Ngui asked me in Kamba how I would like to bang Mrs. Singh […]
“Kwisha maru,” I said to Ngui, which seemed sound (sic) double talk.
“Buona notte,” he said and we clinked bottles.
“Piga tu.”
“Piga tu.”
“Piga chui, tu,” Ngui explained a little beerily […]
“Never,” I said in Hungarian, “Nem, nem, soha.”
Mr. Singh said something in Unknown Tongue and I made signs that he give me the bill, which he proceeded to write out, and I said to Ngui, in Spanish, “Vámonos. Ya es tarde.”
“Avanti Savoia,” he said. “Nunaua.”
“You are a bastard,” I said.
“Hapana,” he said. “Blood brother.”


Not only are many of the dialogues equally meaningless to the average reader (who, admittedly can hunt in the “Glossary” for African terms as and when required), but they also appear to add nothing to the story itself. Dialogue is supposed to ‘move the story forward’, but as can be seen here, it bogs down whatever action or plot there is.

Conclusion
One has the feeling that the author, in a world of his own, has written this book solely for his pleasure and this is borne out by Hemingway himself in a remark to his third wife (taken from the “Cast of Characters” section mentioned above):

“We’re just sitting cross-legged in a bazaar and if people aren’t interested in what we’re saying they’ll go away.”

He’s right, they will.

The story is unlikely to hold a reader who has not experienced Africa in the way the author has, the characters are for the most part unfathomable and unbelievable (worse, dull), their motivations often incomprehensible and the outcome of their actions uninteresting, and whatever story line or plot there is remains fragmented and nebulous. While some of Hemingway’s descriptions and imagery are undoubtedly vivid, these do not compensate sufficiently for the remainder of the book’s dull narrative and treatment of its subject matter, and the plodding, rambling style.

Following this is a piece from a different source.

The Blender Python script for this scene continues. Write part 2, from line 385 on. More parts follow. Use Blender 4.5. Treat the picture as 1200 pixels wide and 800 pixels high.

True At First Light has been described both as “A major literary event” and a “revealing self-portrait and dramatic fictional chronicle of his final African safari”.

“Major literary event”? Maybe, but one which is extremely difficult to read. “Dramatic”? I don’t think so. I yawned through most of it, forcing myself to keep reading. Eventually, though, I finished the twentieth chapter and shall now lend the book to the person who recommended Hemingway to me…

And then I'm taking it to the Book Exchange.